UCLA, seeking tough basketball foes, will play Gonzaga, Kentucky

Perennial West Coast Conference power #Gonzaga will visit Pauley Pavilion

UCLA hasn't had the toughest nonconference men's basketball schedule in recent years, but that is changing.

The Bruins announced Wednesday they added a sixth brand name to their early 2014-15 schedule — perennial West Coast Conference power Gonzaga.

UCLA will play host to the Bulldogs on Dec. 13 at Pauley Pavilion, and Gonzaga will get a return game in Spokane, Wash., or another site of its choice the following season.

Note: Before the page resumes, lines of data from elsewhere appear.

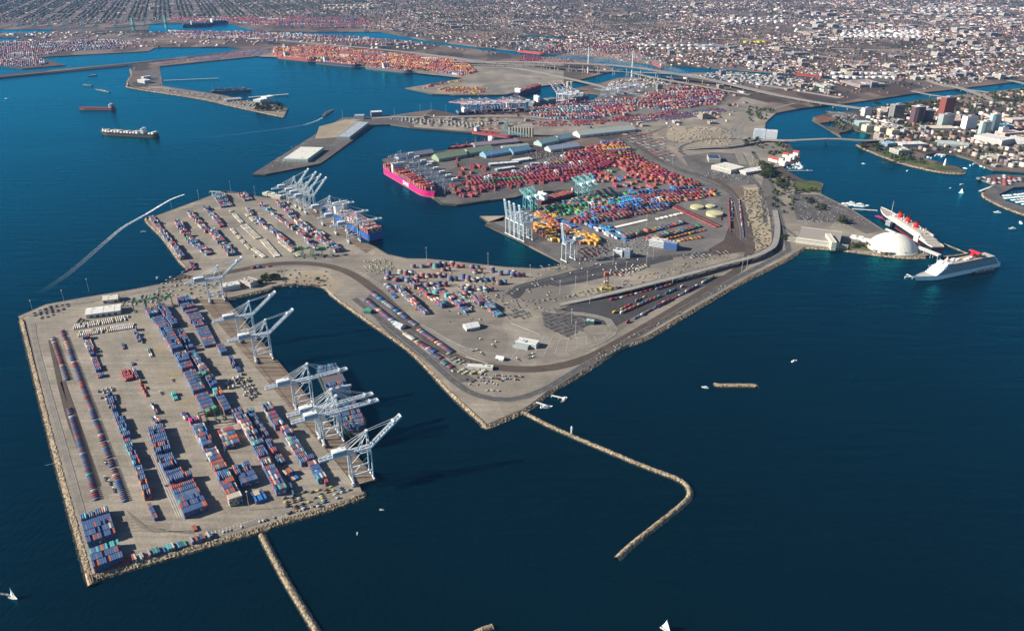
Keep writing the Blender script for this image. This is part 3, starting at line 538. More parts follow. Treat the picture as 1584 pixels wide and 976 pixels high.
# inner yard north of the basin
IN = [((230, 337), (280, 404), 5, 4), ((268, 345), (292, 378), 7, 4), ((292, 376), (313, 392), 7, 3), ((288, 330), (318, 362), 6, 3), ((312, 320), (340, 352), 5, 3), ((320, 358), (337, 378), 8, 3), ((340, 380), (352, 396), 8, 3), ((328, 303), (342, 322), 13, 4), ((368, 302), (378, 312), 10, 3), ((380, 325), (404, 350), 4, 3), ((402, 348), (455, 388), 4, 4), ((400, 318), (470, 370), 4, 4), ((470, 372), (487, 388), 4, 4), ((424, 312), (455, 345), 7, 4), ((455, 345), (500, 378), 7, 4), ((500, 378), (520, 393), 8, 4), ((482, 357), (500, 368), 5, 3), ((312, 392), (322, 397), 7, 3), ((487, 366), (518, 388), 4, 3)]
for a, b, w, h in IN: block(a, b, w, h, MIXJ, None, h0=2, fill=.92)
for a, b, w in (((354, 327), (374, 348), 4), ((378, 332), (396, 348), 4), ((354, 353), (384, 386), 3), ((372, 350), (396, 372), 7), ((402, 372), (424, 398), 6), ((392, 396), (392.2, 396.4), 1), ((430, 375), (460, 398), 4), ((388, 386), (406, 399), 4), ((414, 352), (430, 366), 4)):
    block(a, b, w, 1, dict(cream=8, white=3, grey=1), None)
block((292, 408), (298, 418), 4, 2, dict(maroon=3, navy=2), None); block((283, 423), (300, 415), 2, 1, dict(pink=3, navy=1), None); block((388, 417), (404, 415), 2, 2, dict(maroon=3, navy=1), None); block((412, 414), (420, 413), 1, 1, dict(red=1), None)
# the mid yard: short stacks whose ends face the bay
MY = zt(560, 380, 3.96, [(320, 130), (375, 130), (425, 120), (455, 130), (480, 120), (505, 150), (560, 120), (590, 130), (680, 135), (715, 135), (700, 165), (805, 155), (855, 175), (905, 165), (930, 185), (960, 185), (170, 175), (215, 215), (275, 175), (285, 220), (310, 220), (345, 195), (375, 185), (410, 190), (440, 185), (480, 190), (545, 210), (625, 200), (655, 215), (690, 215), (735, 215), (770, 215), (805, 215), (845, 235), (405, 245), (440, 245), (480, 245), (625, 265), (730, 270), (765, 275), (160, 205), (650, 275), (240, 165), (640, 300)])
for u, v in MY:
    p = P(u, v + 2); h = rnd.randint(3, 4)
    for j in range(rnd.randint(2, 4)):
        for i in range(rnd.choice((1, 1, 2))): stack(p[0] + 12.8 * i - 3 + j * .3, p[1] + j * 2.7, R(-6), max(1, h - rnd.choice((0, 0, 0, 1))), MIXJ)
for a, b, w, h in zt2 if False else []: pass
def zb(ox, oy, k, a, b, *r, **kw):
    block((ox + a[0] / k, oy + a[1] / k), (ox + b[0] / k, oy + b[1] / k), *r, **kw)
T5 = (560, 380, 3.96)
zb(*T5, (200, 265), (235, 300), 4, 4, MIXJ); zb(*T5, (240, 310), (330, 375), 4, 4, MIXJ, h0=2); zb(*T5, (300, 360), (385, 425), 4, 4, MIXJ, h0=2); zb(*T5, (290, 245), (320, 270), 4, 4, MIXJ); zb(*T5, (335, 265), (395, 315), 4, 4, MIXJ)
zb(*T5, (380, 310), (490, 385), 5, 4, MIXJ, h0=2); zb(*T5, (435, 265), (540, 345), 4, 4, MIXJ, h0=2); zb(*T5, (530, 335), (640, 420), 6, 4, MIXJ, h0=2); zb(*T5, (680, 330), (720, 375), 6, 4, MIXJ, h0=2); zb(*T5, (730, 360), (800, 400), 5, 4, {**MIXJ, 'blue': 20}, h0=2); zb(*T5, (770, 400), (830, 440), 6, 4, {**MIXJ, 'teal': 40}, h0=2); zb(*T5, (170, 300), (200, 325), 3, 1, MIXJ); zb(*T5, (570, 290), (640, 330), 2, 2, MIXJ, fill=.6)
zb(*T5, (430, 290), (470, 300), 3, 2, dict(teal=1))
for a, b, pal in (((0, 330), (180, 475), MIXJ), ((40, 290), (315, 495), {**MIXJ, 'blue': 20}), ((130, 240), (190, 290), MIXJ), ((245, 545), (345, 610), dict(cream=6, white=4, navy=1)), ((330, 520), (540, 665), {**MIXJ, 'maroon': 30}), ((325, 600), (430, 660), {**MIXJ, 'maroon': 25}), ((420, 675), (470, 700), {**ND}), ((475, 720), (530, 755), MIXJ)):
    zb(*T5, a, b, 1, 1, pal, None, across=True, lane_gap=.9, fill=.9)
zb(*T5, (20, 400), (50, 415), 3, 2, dict(green=1))
# rail yard trains of containers beneath the viaduct
for a, b, pal in (((395, 420), (790, 250), {**MIXB, 'orange': 40, 'rust': 20}), ((430, 480), (965, 200), {**MIXJ, 'white': 30, 'pink': 25, 'navy': 30}), ((350, 420), (550, 315), {**MIXJ, 'yellow': 20, 'magenta': 9}), ((520, 435), (680, 345), {'white': 10, 'pink': 10, 'navy': 3}), ((330, 340), (640, 260), {'red': 10, 'pink': 10, 'white': 3}), ((610, 275), (710, 245), {'rust': 10, 'blue': 6})):
    zb(860, 380, 3.96, a, b, 1, 2, pal, None, gap=1.8, fill=.93)
for a, b, pal, h in (((1293, 240), (1303, 455), {'pink': 9, 'maroon': 3}, 2), ((1312, 250), (1316, 360), {'navy': 3, 'maroon': 5, 'white': 3}, 1), ((1357, 250), (1373, 420), {'white': 8, 'rust': 8, 'pink': 5}, 1), ((1366, 290), (1385, 480), {'navy': 5, 'maroon': 5, 'slate': 5}, 1), ((1245, 300), (1246, 380), {'maroon': 1}, 1)):
    zb(800, 246, 3.96, a, b, 1, h, pal, None, gap=1.5, fill=.95)
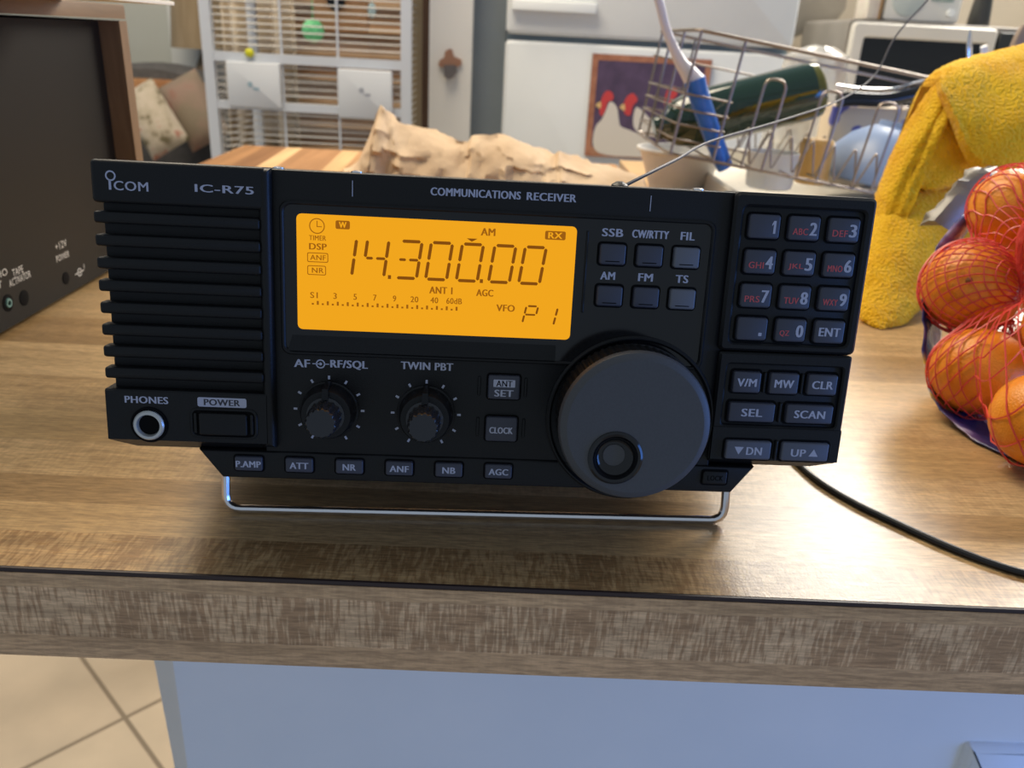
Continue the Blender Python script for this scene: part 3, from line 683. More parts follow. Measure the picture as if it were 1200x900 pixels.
# ------------------------------------------------------------------ yellow towel
TW = M('yellow terry', (.80, .46, .02), .95, sheen=.15, spec=.1); g = N(TW)
f = g.noise(g.coord(), 480, 1); f2 = g.noise(g.coord(), 30, 3)
g.base(g.mix(g.ramp(f2, [(.35, (0, 0, 0)), (.65, (1, 1, 1))]), (.80, .42, .010), (.88, .54, .022)))
g.bump(f, 1.0, .003)
def terry(p, amp=.0016, s=260):
    return p + Vector((noise.noise(p * s), noise.noise(p * s + Vector((9, 0, 0))), noise.noise(p * s + Vector((0, 9, 0))))) * amp
b = MB()
def bunch(stations, seg=40, ty=.03, sub=8):
    """stations: (px, py, half width px, Y, thickness y)"""
    cs = smooth([Vector((a, c, 0)) for a, c, *_ in stations], sub); hw = smooth([Vector((s[2], s[3], s[4])) for s in stations], sub); rs = []
    for i, p in enumerate(cs):
        a = cs[max(i - 1, 0)]; c = cs[min(i + 1, len(cs) - 1)]; t = (c - a).normalized(); nx, ny = -t.y, t.x
        W_, Yy, th = hw[i]; row = []
        for k in range(seg):
            an = 2 * math.pi * k / seg; ww = W_ * math.cos(an)
            q = at(p.x + nx * ww, p.y + ny * ww, Yy); q.y += th * math.sin(an)
            q += Vector((0, 1, .4)) * (.006 * noise.noise(Vector((math.cos(an) * 2.2, i * .05, math.sin(an) * 2.2))))
            q = terry(q); q.z = max(q.z, .0008); row.append(q)
        rs.append(row)
    rings(b, rs, True, True)
bunch([(1190, 150, 40, .49, .02), (1150, 185, 62, .475, .03), (1112, 228, 66, .45, .034), (1078, 280, 54, .41, .032), (1050, 325, 42, .375, .03), (1034, 358, 30, .345, .026), (1026, 376, 19, .325, .016), (1024, 384, 8, .318, .008)])
bunch([(1104, 100, 4, .437, .012), (1084, 138, 7, .435, .016), (1060, 185, 9, .43, .018), (1038, 240, 9, .42, .018), (1026, 280, 5, .41, .012)], 20)
bunch([(1113, 106, 4, .43, .012), (1096, 142, 7, .428, .016), (1074, 188, 9, .425, .018), (1052, 240, 9, .415, .018), (1040, 276, 5, .405, .012)], 20)
bunch([(1138, 104, 10, .428, .006), (1136, 136, 24, .426, .008), (1122, 168, 34, .422, .009), (1100, 194, 32, .418, .009), (1084, 212, 18, .414, .008), (1078, 220, 6, .412, .005)], 24)
# upper flap: sections from the left peak to beyond the right edge, each from back over the top to the front hem
secs = []
for (pk, hem, Yp, Yh, bulge) in (((1098, 92), (1104, 103), .442, .415, 0), ((1106, 84), (1118, 132), .445, .402, .004), ((1122, 75), (1132, 168), .45, .392, .010), ((1145, 68), (1147, 190), .455, .387, .014), ((1175, 61), (1170, 196), .46, .385, .018), ((1210, 52), (1205, 198), .465, .385, .02), ((1260, 40), (1260, 196), .47, .385, .02), ((1320, 30), (1320, 190), .48, .39, .02)):
    p_ = at(*pk, Yp); h_ = at(*hem, Yh); row = []
    back = p_ + Vector((.004, .05, -.05))
    ctrl = [back, p_ + Vector((0, .026, -.007)), p_, p_.lerp(h_, .28) + Vector((0, -bulge, .004)), p_.lerp(h_, .62) + Vector((0, -bulge * 1.2, .002)), h_]
    secs.append(smooth(ctrl, 7))
cols_ = list(zip(*secs)); grid = [smooth(c, 6) for c in cols_]
outer = [[terry(p + Vector((0, 0, .0)) + Vector((0, 1, 0)) * .004 * noise.noise(p * 22)) for p in row] for row in grid]
inner = [[p + Vector((.001, .006, -.006)) for p in row] for row in grid]
m_ = len(outer); k_ = len(outer[0])
loop = [[outer[i][j] for i in range(m_)] + [inner[i][j] for i in range(m_ - 1, -1, -1)] for j in range(k_)]
rings(b, loop, True, True)
tw = b.build('towel', TW, angle=80)
tag(tw, 'yellow terry towel bunched behind the mesh bag, one end hanging down to the counter', 'towel')

# ------------------------------------------------------------------ dish rack on a tray, with what stands in it
tr = MB(); frame(tr, rrect(.262, .60, .72, 1.14, .03), rrect(.270, .608, .712, 1.132, .026), 0, .030, flat_tf, .003); prism(tr, rrect(.265, .603, .717, 1.137, .028), 0, .006, flat_tf)
tag(tr.build('drain_tray', noisy('cream plastic', (.62, .58, .50), (.66, .62, .54), 12, .4)), 'cream drain tray under the wire dish rack behind the radio', 'tray')
A_ = at(782, 181, .70); B_ = at(1040, 232, .70)
tilt = math.atan2(A_.z - B_.z, B_.x - A_.x)
rk = bpy.data.objects.new('dish_rack', None); COL.objects.link(rk); rk.location = A_; rk.rotation_euler = (0, tilt, math.radians(1)); rk.empty_display_size = .03
tag(rk, 'steel wire dish rack standing tilted behind the radio, holding a bottle and a blue bowl', 'dish rack'); ROOT[rk.name] = Vector()
RKM = Matrix.Translation(A_) @ rk.rotation_euler.to_matrix().to_4x4()
LX, LY, H = .40, .23, .130
def wire(name, pts, r=.0016, closed=False, fr=.012, mat=STEEL):
    b = MB(); tube(b, fillet(pts, fr, closed=closed) if fr else pts, r, 8, closed); return b.build(name, mat, rk)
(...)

The Gonzaga game will be played a week before the Bruins travel to Chicago to play Kentucky in a nationally televised game at the United Center as part of the CBS Sports Classic. UCLA will also be traveling to the Bahamas for three games in the Battle 4 Atlantis tournament, Nov. 26-28. The field for that tournament — another nationally televised event — includes Butler, Florida, North Carolina, Georgetown, Oklahoma, Alabama Birmingham and Wisconsin. The bracket has not been released.

"We like being in really good neutral-game tournaments," UCLA Coach Steve Alford said, noting that the CBS tournament is the first in a three-year deal that calls for the Bruins to play North Carolina at Barclays Center in Brooklyn, N.Y., in December 2015 and face Ohio State at a still-to-be-determined venue in Las Vegas the following year.

"That's probably the best field that Atlantis tournament has ever had," Alford added. "The kids we're recruiting, they want to play a really good schedule, and as coaches we like doing that, so it kind of goes hand and hand."

UCLA also has a game at Alabama on Dec. 28, after hosting the Crimson Tide last year.

The Bruins played 13 nonconference games last season — Alford's first as UCLA's coach — highlighted by games against Missouri at Columbia, Mo., and Duke at Madison Square Garden in New York. The Bruins lost both, but took away something from the experiences. "Once we got to the postseason we reflected on some of those games we had in the nonconference," Alford said.

In former coach Ben Howland's final season, UCLA had a decent schedule that included early games against Georgetown at Barclays Center, San Diego State in Anaheim, Texas at Reliant Stadium in Houston, and Missouri at Pauley Pavilion.

But the two seasons before that the Bruins' nonconference slate was filled mostly with games played locally — and televised locally — against the likes of Cal State Northridge, Montana State, Middle Tennessee State and UC Davis.

Alford was not concerned about UCLA's strength of schedule — "Our league takes care of a lot of that now with the Pac-12 trending up," he said — but it's among several factors weighed in choosing opponents. "You want to play a very solid … schedule when it comes to nonconference," Alford said. "It's preparing your team for league play and for tournament play."

UCLA finished with a record of 28-9 last season, Alford's first after being hired away from New Mexico. The Bruins won the Pac-12 Conference tournament championship and defeated Tulsa and Stephen F. Austin in the NCAA tournament before losing to top-ranked Florida in a regional semifinal.

However, the Bruins must replace four starters and a top reserve. Forwards Travis and David Wear were seniors, and sophomore guards Kyle Anderson and Jordan Adams — the team's leading scorers — declared for early entry into the NBA draft, along with freshman guard Zach LaVine.

Alford said a team's expected lineup is another consideration in scheduling, but that was a moving target this year.

"We thought we might lose Kyle and Zach or Kyle and Jordan, but I don't think when we went through it we thought we'd lose all three of them," Alford said. "It's not an exact science by any stretch."

UCLA has not released its full schedule for next season because the Pac-12 has not announced its schedule and some nonconference contracts are still being finalized, a school spokesman said.